## [THE TASK]
Quote, please, the line with "Generate a Blender", the line with "SC.camera = cam", and every line between them, exactly and with nothing else.

++++ GIVEN RECORDS

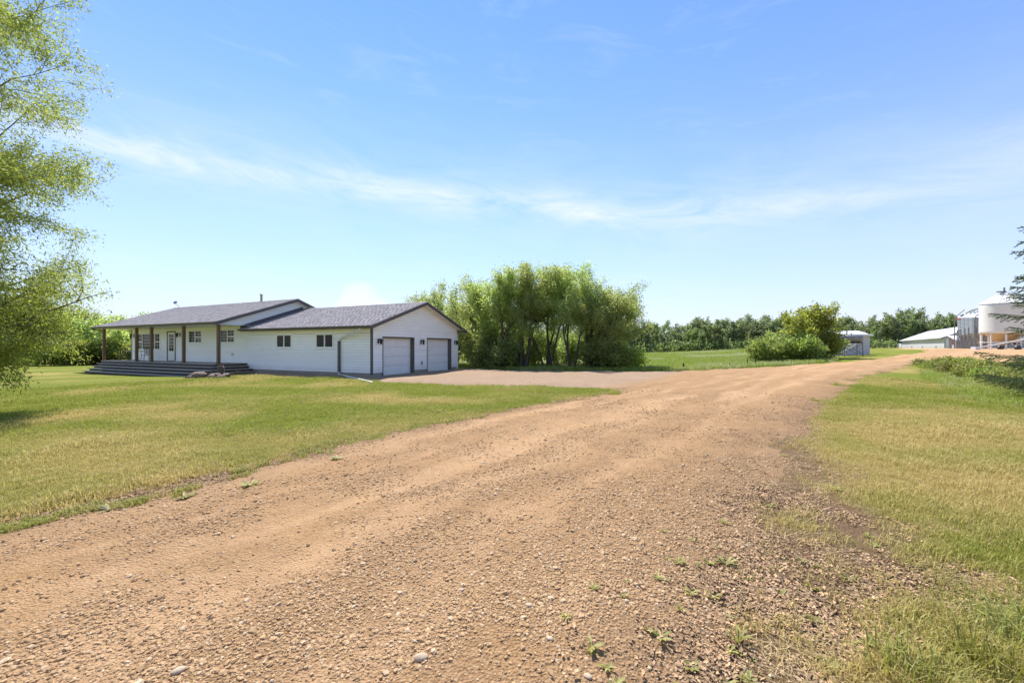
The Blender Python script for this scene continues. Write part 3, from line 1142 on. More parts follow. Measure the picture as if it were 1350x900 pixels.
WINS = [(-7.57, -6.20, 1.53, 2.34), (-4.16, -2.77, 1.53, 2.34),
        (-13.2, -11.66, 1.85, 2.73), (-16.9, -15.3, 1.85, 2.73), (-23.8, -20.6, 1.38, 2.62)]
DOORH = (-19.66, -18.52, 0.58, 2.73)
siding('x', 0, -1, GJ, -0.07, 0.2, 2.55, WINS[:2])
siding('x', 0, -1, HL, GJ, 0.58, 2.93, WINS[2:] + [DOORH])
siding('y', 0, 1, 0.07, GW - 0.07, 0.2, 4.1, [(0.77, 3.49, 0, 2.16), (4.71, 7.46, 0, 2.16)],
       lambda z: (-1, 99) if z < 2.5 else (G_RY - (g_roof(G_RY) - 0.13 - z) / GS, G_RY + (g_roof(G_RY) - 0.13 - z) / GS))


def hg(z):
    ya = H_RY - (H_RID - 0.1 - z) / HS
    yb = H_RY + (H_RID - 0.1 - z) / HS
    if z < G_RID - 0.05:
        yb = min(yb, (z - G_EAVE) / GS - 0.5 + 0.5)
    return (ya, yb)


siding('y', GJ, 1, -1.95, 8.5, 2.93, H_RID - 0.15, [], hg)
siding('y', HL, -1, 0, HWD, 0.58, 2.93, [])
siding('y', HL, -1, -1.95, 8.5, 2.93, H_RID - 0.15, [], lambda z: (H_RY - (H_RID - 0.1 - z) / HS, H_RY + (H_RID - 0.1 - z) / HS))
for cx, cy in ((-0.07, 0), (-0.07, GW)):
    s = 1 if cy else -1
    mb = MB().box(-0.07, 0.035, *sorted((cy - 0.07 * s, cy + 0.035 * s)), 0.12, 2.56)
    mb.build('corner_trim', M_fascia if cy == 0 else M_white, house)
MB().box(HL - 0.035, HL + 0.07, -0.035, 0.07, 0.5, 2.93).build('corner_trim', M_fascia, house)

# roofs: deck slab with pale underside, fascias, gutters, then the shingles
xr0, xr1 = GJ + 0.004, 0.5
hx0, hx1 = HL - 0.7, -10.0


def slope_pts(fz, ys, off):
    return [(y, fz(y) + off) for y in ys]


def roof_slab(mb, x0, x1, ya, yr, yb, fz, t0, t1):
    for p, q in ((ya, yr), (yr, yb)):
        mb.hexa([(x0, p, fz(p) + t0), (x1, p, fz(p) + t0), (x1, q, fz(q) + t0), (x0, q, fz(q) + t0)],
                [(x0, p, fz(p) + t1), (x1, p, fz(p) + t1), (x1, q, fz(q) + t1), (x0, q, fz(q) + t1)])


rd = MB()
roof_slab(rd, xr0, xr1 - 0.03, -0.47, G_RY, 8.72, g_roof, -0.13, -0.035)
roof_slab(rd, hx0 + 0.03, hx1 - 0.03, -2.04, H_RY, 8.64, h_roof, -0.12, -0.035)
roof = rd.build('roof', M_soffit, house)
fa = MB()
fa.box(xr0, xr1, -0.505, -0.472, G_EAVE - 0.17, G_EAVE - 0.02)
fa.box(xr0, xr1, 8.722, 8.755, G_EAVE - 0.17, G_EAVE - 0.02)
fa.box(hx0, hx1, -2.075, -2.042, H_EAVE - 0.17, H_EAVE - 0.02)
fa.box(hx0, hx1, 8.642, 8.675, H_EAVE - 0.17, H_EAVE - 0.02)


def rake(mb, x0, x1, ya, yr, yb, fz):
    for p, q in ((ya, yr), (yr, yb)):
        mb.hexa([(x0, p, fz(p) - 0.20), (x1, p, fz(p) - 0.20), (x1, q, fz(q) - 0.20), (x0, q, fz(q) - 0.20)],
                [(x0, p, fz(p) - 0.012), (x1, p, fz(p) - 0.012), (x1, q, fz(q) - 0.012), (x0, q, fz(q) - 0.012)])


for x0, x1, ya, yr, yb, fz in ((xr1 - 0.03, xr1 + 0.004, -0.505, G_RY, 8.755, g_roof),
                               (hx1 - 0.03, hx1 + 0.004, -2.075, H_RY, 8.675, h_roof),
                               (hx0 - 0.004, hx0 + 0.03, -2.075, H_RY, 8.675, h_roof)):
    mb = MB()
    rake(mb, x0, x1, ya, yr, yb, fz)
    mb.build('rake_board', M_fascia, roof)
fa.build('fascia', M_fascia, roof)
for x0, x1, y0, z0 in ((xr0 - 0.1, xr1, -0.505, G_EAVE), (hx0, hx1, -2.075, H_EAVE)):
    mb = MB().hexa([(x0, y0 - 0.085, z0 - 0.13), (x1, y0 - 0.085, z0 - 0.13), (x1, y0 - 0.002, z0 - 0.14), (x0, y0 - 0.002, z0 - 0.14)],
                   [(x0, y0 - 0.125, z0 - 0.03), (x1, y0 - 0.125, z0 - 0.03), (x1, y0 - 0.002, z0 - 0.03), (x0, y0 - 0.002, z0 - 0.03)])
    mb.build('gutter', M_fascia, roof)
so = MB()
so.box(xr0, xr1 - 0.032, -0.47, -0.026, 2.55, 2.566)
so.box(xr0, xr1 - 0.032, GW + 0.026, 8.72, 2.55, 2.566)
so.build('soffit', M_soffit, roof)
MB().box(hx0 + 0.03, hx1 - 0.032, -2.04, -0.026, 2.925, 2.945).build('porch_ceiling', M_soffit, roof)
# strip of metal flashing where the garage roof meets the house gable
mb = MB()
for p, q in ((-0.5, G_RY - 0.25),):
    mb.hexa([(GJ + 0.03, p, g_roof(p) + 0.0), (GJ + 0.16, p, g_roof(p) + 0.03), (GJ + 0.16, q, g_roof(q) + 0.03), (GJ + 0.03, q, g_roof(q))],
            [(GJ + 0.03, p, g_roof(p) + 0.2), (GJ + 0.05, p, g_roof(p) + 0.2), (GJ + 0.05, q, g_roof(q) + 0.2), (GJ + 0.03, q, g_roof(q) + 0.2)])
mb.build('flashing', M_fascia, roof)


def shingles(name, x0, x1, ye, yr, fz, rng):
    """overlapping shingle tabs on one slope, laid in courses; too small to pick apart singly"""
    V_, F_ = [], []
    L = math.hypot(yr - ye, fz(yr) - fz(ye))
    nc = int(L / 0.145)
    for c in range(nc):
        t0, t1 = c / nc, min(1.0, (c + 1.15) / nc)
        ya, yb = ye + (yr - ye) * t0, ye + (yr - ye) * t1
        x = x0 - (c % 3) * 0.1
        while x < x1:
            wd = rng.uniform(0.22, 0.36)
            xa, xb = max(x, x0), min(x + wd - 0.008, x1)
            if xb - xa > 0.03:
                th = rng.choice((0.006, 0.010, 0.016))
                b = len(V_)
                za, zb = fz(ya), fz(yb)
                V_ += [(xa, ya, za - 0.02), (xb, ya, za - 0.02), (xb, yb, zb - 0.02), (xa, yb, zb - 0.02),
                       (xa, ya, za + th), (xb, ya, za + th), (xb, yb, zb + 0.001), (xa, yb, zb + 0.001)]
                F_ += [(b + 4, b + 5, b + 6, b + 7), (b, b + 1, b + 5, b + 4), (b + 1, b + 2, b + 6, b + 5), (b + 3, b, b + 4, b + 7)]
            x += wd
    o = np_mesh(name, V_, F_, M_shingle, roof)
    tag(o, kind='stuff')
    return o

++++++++
++++ GIVEN RECORDS

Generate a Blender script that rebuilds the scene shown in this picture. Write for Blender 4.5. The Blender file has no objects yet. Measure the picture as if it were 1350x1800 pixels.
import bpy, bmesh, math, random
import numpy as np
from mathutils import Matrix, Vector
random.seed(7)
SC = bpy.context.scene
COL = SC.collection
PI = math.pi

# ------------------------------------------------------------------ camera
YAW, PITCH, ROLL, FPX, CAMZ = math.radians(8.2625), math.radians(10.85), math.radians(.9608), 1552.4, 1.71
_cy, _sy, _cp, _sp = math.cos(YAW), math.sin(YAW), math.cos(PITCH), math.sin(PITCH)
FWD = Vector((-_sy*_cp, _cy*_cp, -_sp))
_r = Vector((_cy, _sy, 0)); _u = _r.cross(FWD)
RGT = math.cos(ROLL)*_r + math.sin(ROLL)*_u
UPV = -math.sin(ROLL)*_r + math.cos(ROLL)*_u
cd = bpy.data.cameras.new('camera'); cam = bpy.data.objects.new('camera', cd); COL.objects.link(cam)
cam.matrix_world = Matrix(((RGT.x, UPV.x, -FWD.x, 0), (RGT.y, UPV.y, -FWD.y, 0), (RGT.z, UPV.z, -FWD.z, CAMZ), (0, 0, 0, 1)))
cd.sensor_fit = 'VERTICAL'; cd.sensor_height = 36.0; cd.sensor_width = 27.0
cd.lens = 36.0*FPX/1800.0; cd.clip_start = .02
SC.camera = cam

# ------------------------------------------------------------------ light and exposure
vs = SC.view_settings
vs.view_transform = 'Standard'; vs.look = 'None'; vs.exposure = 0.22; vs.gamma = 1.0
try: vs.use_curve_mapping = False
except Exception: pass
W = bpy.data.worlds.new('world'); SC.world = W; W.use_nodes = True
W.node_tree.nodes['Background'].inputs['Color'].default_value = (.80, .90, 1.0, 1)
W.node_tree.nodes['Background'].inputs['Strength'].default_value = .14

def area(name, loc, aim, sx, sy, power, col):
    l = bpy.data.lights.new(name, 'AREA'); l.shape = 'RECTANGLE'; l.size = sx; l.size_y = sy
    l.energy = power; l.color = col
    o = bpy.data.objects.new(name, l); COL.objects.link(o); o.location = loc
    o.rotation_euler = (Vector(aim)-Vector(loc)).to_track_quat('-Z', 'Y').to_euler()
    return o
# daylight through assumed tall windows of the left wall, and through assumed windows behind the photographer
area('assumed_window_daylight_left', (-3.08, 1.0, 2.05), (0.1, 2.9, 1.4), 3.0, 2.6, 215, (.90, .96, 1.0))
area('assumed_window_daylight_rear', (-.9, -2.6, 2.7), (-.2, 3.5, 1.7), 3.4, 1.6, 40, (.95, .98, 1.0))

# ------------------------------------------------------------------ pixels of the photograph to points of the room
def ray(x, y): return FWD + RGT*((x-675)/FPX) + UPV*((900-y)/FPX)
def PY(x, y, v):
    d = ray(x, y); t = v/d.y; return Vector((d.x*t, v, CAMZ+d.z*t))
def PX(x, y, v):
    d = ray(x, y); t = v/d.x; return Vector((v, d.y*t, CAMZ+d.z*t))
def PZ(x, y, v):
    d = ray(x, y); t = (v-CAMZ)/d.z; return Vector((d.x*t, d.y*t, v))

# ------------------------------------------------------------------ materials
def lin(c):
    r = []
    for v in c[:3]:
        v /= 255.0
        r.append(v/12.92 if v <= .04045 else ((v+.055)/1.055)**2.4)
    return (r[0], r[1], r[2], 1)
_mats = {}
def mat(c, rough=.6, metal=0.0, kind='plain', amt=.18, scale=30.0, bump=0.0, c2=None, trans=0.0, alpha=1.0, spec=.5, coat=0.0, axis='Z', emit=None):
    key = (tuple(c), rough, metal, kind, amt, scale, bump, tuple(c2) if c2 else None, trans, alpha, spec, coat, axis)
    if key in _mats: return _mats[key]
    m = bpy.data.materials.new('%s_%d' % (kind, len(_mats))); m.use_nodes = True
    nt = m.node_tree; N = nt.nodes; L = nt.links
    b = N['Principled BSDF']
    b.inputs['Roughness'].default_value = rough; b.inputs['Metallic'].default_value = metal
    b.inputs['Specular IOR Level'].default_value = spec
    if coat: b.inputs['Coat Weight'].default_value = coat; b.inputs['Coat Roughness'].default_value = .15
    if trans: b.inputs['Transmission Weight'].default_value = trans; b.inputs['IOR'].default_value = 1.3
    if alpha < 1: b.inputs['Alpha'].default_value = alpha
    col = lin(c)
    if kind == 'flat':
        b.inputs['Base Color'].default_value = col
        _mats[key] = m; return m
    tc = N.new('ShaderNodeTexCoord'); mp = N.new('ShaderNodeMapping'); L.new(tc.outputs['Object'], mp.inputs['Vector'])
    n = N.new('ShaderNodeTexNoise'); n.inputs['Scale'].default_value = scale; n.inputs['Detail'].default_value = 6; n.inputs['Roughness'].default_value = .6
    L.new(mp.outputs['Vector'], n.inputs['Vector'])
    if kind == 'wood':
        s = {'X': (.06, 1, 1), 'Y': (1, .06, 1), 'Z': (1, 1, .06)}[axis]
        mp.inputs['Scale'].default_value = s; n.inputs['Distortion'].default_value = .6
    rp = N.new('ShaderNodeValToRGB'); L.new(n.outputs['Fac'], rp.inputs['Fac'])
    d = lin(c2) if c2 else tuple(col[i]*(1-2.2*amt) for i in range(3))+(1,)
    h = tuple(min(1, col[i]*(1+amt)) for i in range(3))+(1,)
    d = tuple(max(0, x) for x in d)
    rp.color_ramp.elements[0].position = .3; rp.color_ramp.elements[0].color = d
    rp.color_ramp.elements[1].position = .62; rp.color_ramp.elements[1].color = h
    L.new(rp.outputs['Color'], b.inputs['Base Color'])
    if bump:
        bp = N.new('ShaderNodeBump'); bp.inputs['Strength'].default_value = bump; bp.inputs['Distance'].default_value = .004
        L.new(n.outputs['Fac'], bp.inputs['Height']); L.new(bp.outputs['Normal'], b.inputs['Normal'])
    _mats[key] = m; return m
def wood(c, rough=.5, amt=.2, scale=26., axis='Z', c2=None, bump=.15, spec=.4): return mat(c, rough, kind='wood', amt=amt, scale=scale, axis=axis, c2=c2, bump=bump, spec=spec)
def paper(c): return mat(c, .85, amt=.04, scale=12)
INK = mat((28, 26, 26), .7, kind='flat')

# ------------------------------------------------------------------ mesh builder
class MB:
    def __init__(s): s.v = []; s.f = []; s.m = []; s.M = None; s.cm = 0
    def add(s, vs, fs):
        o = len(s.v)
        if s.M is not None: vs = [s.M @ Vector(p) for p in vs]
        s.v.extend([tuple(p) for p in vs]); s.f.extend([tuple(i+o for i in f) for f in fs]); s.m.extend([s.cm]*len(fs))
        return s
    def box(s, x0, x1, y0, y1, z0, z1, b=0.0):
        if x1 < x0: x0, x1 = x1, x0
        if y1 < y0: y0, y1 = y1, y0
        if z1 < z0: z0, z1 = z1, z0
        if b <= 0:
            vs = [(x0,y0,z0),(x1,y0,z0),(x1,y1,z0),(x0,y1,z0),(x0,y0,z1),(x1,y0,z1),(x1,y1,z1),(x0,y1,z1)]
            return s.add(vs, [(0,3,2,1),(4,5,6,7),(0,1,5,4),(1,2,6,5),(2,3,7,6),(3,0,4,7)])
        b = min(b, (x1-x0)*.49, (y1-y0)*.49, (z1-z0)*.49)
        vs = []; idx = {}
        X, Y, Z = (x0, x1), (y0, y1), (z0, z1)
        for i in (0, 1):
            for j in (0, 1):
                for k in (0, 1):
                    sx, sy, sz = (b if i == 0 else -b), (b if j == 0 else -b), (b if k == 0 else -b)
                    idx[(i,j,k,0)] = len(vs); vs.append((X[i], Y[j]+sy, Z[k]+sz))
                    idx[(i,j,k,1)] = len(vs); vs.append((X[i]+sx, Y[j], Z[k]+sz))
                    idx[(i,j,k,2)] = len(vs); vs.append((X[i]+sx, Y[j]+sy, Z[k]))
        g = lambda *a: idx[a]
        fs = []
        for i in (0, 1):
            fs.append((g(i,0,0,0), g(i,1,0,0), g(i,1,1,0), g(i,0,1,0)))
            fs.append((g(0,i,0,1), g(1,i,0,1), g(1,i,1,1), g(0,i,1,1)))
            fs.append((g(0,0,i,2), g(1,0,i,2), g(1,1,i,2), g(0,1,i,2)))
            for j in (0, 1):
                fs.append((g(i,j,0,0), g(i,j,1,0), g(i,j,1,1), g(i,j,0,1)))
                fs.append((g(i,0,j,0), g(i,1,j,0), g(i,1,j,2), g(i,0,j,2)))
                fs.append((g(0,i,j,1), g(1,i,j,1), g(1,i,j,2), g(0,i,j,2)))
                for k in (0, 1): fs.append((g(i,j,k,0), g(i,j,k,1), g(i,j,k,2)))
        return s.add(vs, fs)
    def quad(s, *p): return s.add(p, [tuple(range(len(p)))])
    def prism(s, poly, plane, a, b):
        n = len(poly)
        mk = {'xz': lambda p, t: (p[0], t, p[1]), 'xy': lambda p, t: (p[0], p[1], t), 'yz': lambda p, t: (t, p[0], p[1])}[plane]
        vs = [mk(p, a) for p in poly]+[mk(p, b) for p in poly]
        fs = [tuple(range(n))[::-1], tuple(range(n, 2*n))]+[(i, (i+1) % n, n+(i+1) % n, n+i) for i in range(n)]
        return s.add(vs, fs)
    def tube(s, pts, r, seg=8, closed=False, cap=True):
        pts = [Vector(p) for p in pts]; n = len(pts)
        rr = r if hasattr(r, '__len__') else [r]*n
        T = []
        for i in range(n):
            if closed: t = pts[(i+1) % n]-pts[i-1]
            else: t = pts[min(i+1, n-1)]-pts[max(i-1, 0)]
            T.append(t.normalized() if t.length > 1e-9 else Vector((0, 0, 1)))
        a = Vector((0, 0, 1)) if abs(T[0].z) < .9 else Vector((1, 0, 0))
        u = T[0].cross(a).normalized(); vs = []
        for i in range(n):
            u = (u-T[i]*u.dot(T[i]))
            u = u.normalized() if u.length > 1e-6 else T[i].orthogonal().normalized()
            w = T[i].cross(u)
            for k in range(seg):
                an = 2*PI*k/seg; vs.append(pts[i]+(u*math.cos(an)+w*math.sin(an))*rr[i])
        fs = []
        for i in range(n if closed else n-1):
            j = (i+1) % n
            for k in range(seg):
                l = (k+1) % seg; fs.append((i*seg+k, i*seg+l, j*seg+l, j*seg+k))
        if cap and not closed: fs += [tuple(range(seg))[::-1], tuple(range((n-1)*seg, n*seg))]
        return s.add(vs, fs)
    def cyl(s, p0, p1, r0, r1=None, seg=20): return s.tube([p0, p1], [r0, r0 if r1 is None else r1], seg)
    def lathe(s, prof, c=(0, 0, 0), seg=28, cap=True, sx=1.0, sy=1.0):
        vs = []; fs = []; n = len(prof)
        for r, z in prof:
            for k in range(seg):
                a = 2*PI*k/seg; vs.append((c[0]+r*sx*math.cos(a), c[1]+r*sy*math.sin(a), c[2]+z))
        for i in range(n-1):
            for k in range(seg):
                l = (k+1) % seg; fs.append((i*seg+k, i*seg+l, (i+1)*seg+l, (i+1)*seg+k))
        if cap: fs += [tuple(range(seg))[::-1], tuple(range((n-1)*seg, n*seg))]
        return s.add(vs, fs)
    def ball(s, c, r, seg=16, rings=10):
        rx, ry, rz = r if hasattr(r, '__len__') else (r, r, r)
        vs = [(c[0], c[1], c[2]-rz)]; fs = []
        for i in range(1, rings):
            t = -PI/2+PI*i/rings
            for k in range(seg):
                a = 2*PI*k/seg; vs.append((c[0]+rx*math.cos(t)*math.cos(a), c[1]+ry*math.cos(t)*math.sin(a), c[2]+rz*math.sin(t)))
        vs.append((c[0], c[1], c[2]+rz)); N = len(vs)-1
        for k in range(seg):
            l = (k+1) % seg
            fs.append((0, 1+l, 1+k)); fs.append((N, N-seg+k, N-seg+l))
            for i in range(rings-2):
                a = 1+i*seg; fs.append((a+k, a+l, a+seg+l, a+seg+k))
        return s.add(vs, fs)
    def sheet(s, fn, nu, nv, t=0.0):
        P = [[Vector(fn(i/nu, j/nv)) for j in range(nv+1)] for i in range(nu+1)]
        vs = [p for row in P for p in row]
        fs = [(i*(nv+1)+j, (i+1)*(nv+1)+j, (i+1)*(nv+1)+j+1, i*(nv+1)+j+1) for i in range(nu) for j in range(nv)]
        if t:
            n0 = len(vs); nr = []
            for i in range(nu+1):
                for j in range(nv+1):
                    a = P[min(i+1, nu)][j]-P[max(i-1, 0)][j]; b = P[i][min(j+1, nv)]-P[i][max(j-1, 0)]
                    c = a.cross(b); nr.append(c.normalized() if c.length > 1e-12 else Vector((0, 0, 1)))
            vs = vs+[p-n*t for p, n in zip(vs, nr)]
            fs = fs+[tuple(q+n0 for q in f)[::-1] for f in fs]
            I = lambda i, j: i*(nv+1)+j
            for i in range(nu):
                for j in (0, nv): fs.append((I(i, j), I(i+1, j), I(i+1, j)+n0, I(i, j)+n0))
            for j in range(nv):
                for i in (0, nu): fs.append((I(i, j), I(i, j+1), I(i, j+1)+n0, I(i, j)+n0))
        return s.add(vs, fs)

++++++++

## [RESULT]
Generate a Blender script that rebuilds the scene shown in this picture. Write for Blender 4.5. The Blender file has no objects yet. Measure the picture as if it were 1350x1800 pixels.
import bpy, bmesh, math, random
import numpy as np
from mathutils import Matrix, Vector
random.seed(7)
SC = bpy.context.scene
COL = SC.collection
PI = math.pi

# ------------------------------------------------------------------ camera
YAW, PITCH, ROLL, FPX, CAMZ = math.radians(8.2625), math.radians(10.85), math.radians(.9608), 1552.4, 1.71
_cy, _sy, _cp, _sp = math.cos(YAW), math.sin(YAW), math.cos(PITCH), math.sin(PITCH)
FWD = Vector((-_sy*_cp, _cy*_cp, -_sp))
_r = Vector((_cy, _sy, 0)); _u = _r.cross(FWD)
RGT = math.cos(ROLL)*_r + math.sin(ROLL)*_u
UPV = -math.sin(ROLL)*_r + math.cos(ROLL)*_u
cd = bpy.data.cameras.new('camera'); cam = bpy.data.objects.new('camera', cd); COL.objects.link(cam)
cam.matrix_world = Matrix(((RGT.x, UPV.x, -FWD.x, 0), (RGT.y, UPV.y, -FWD.y, 0), (RGT.z, UPV.z, -FWD.z, CAMZ), (0, 0, 0, 1)))
cd.sensor_fit = 'VERTICAL'; cd.sensor_height = 36.0; cd.sensor_width = 27.0
cd.lens = 36.0*FPX/1800.0; cd.clip_start = .02
SC.camera = cam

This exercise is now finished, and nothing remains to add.